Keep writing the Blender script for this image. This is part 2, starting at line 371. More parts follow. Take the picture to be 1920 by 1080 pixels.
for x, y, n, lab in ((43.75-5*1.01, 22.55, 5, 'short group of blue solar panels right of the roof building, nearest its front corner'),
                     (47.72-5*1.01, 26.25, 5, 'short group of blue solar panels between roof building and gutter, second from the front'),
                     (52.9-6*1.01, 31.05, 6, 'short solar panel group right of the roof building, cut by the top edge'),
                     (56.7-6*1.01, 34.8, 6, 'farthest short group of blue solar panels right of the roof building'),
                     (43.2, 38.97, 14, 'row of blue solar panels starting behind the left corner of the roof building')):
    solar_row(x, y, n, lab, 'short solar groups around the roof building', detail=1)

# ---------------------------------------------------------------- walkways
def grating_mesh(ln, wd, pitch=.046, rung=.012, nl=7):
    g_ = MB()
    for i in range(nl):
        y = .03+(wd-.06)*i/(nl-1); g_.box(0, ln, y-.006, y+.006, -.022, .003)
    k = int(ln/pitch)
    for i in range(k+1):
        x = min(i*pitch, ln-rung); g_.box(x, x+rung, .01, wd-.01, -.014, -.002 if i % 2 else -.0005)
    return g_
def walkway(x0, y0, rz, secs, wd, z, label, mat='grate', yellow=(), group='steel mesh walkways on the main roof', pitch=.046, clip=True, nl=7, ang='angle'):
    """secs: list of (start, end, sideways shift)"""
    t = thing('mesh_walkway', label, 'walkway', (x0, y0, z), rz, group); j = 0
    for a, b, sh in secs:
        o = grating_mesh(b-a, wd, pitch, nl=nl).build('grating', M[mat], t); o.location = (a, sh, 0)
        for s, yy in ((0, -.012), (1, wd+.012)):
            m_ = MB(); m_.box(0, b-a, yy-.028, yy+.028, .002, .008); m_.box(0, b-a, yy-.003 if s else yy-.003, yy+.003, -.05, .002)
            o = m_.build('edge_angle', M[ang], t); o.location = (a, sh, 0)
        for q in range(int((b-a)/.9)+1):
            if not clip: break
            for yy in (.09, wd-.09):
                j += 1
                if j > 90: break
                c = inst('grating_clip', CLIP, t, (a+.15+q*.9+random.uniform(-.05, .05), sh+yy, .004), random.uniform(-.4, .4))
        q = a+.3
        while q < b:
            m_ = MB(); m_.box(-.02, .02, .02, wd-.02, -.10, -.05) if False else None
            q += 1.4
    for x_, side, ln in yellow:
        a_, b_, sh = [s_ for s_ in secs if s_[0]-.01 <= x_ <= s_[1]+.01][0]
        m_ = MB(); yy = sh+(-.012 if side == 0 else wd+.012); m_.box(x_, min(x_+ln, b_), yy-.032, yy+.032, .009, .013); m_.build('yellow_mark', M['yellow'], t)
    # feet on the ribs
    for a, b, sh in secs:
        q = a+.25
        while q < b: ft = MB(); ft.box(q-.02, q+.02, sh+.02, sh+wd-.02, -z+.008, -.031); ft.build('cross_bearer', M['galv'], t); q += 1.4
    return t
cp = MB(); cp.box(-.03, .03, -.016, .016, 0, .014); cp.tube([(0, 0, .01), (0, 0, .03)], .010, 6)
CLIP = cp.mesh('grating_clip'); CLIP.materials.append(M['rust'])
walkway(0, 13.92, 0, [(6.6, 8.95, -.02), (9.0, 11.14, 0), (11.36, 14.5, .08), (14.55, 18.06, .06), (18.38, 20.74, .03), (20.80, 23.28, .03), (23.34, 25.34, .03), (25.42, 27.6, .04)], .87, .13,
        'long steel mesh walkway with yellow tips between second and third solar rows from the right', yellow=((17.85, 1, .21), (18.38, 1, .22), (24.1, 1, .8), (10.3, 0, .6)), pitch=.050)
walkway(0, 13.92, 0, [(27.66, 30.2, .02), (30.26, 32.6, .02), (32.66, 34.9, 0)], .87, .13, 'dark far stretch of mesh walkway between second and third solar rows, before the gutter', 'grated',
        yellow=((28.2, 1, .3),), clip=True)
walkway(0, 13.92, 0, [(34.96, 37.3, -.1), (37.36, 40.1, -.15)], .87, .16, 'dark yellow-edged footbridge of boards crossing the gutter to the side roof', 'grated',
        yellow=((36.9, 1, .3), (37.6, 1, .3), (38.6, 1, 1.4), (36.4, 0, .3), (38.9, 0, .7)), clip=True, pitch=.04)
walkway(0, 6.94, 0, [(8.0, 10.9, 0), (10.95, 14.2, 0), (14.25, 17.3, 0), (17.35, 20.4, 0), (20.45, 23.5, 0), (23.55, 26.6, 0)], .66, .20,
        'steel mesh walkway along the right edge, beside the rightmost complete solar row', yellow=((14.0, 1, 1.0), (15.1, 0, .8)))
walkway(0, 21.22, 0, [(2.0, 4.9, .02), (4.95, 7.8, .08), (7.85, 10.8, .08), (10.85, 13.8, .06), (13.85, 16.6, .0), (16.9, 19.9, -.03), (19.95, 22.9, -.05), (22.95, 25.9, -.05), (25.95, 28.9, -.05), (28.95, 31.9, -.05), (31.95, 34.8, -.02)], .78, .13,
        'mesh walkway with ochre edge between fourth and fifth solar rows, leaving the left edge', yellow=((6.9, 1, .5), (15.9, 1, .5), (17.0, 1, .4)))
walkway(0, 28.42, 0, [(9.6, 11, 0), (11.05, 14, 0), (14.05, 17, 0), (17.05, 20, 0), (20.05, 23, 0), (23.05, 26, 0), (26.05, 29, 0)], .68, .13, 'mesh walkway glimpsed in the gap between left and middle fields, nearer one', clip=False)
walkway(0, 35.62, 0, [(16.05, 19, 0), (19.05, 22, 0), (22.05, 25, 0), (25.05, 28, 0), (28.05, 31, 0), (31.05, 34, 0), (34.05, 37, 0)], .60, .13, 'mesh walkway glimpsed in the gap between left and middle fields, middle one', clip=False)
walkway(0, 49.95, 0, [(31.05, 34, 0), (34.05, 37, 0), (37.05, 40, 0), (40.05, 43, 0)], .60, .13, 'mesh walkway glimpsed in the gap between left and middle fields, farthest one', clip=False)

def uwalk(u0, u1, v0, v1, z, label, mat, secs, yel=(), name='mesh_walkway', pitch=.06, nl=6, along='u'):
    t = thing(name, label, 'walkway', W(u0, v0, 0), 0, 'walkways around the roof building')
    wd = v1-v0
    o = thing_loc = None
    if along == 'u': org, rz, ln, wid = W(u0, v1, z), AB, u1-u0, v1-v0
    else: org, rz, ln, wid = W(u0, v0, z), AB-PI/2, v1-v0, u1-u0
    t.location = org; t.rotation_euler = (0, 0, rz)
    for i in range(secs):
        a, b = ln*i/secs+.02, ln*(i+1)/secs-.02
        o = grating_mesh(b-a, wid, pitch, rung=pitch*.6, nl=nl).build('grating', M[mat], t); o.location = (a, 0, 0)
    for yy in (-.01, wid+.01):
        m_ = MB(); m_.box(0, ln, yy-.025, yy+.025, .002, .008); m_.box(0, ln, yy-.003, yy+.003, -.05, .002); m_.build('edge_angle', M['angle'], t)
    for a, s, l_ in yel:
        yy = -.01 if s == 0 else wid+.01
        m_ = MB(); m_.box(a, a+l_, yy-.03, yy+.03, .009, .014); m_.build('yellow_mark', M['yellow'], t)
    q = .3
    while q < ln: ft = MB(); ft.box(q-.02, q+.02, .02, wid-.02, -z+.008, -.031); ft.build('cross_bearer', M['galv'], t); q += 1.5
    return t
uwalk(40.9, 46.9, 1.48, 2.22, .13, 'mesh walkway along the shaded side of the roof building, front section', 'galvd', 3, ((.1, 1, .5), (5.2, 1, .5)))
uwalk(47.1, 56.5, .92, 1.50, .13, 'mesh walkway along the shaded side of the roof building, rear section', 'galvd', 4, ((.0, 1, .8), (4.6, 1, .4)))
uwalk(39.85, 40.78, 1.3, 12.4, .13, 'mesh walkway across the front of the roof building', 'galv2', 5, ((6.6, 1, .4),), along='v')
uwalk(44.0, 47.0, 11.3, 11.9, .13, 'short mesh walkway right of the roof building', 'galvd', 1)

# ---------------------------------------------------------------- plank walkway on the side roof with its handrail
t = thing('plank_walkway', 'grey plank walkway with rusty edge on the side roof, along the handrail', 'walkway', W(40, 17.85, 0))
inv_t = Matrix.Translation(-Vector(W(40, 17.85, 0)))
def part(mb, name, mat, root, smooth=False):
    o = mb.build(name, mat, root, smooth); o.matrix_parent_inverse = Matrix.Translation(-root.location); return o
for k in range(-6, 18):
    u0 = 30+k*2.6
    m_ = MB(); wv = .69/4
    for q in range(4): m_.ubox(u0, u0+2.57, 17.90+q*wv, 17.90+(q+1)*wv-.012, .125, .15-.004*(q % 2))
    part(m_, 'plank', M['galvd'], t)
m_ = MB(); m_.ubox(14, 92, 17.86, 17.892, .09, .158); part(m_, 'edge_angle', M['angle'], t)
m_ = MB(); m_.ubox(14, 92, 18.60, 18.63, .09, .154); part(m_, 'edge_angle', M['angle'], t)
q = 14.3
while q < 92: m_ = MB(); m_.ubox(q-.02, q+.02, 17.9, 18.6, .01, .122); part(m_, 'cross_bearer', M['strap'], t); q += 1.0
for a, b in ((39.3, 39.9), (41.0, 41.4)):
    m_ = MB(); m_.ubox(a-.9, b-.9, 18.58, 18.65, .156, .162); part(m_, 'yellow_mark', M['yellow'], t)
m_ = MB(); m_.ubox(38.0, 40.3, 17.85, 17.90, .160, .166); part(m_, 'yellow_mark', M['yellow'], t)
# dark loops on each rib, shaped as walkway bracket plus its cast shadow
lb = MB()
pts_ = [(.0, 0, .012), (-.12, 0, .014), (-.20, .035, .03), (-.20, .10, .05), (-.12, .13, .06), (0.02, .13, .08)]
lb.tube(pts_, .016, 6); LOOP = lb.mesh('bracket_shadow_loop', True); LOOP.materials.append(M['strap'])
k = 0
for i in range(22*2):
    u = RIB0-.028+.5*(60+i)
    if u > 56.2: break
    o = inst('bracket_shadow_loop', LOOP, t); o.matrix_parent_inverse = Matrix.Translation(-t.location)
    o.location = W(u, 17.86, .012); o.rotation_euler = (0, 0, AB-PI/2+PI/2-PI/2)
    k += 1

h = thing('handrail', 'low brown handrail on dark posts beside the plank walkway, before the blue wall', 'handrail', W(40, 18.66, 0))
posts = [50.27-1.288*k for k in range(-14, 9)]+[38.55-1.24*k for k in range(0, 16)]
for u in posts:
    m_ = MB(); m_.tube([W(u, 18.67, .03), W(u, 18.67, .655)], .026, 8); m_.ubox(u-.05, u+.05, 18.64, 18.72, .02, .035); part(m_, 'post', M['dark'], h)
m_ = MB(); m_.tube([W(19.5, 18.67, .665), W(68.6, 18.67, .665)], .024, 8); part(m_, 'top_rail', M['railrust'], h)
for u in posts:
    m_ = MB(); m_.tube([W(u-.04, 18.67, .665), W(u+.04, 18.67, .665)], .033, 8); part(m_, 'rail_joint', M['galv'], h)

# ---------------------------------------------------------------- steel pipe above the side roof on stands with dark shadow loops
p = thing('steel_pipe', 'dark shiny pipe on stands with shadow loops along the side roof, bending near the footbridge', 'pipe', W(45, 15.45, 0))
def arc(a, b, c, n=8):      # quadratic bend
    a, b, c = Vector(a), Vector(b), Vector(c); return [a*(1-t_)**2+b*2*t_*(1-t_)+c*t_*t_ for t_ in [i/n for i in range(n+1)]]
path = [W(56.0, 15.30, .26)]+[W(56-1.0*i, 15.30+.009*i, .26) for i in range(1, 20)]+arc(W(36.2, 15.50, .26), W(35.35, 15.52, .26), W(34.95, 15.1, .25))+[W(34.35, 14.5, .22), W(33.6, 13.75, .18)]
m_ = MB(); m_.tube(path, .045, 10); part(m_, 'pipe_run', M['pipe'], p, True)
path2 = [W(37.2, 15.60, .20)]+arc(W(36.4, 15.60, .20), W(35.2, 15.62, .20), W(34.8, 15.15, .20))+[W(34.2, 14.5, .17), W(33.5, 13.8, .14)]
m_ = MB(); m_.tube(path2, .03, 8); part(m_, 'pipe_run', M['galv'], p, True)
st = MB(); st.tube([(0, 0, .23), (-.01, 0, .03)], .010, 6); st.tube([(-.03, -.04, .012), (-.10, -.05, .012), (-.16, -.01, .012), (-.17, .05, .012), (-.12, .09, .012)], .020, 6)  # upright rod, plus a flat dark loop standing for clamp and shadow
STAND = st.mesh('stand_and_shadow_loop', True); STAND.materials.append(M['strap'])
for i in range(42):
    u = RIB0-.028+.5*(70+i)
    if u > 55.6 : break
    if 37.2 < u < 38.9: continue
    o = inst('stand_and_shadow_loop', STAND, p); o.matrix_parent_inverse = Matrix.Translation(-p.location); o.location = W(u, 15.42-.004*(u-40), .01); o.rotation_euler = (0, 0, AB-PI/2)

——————

**EXERCISE INSTRUCTIONS**
All lines from the beginning of the material above through the one with "solar_row(x, y, n, lab, 'short" need to be returned exactly; please return those and only those.

**PROBLEM SOLUTION**
Keep writing the Blender script for this image. This is part 2, starting at line 371. More parts follow. Take the picture to be 1920 by 1080 pixels.
for x, y, n, lab in ((43.75-5*1.01, 22.55, 5, 'short group of blue solar panels right of the roof building, nearest its front corner'),
                     (47.72-5*1.01, 26.25, 5, 'short group of blue solar panels between roof building and gutter, second from the front'),
                     (52.9-6*1.01, 31.05, 6, 'short solar panel group right of the roof building, cut by the top edge'),
                     (56.7-6*1.01, 34.8, 6, 'farthest short group of blue solar panels right of the roof building'),
                     (43.2, 38.97, 14, 'row of blue solar panels starting behind the left corner of the roof building')):
    solar_row(x, y, n, lab, 'short solar groups around the roof building', detail=1)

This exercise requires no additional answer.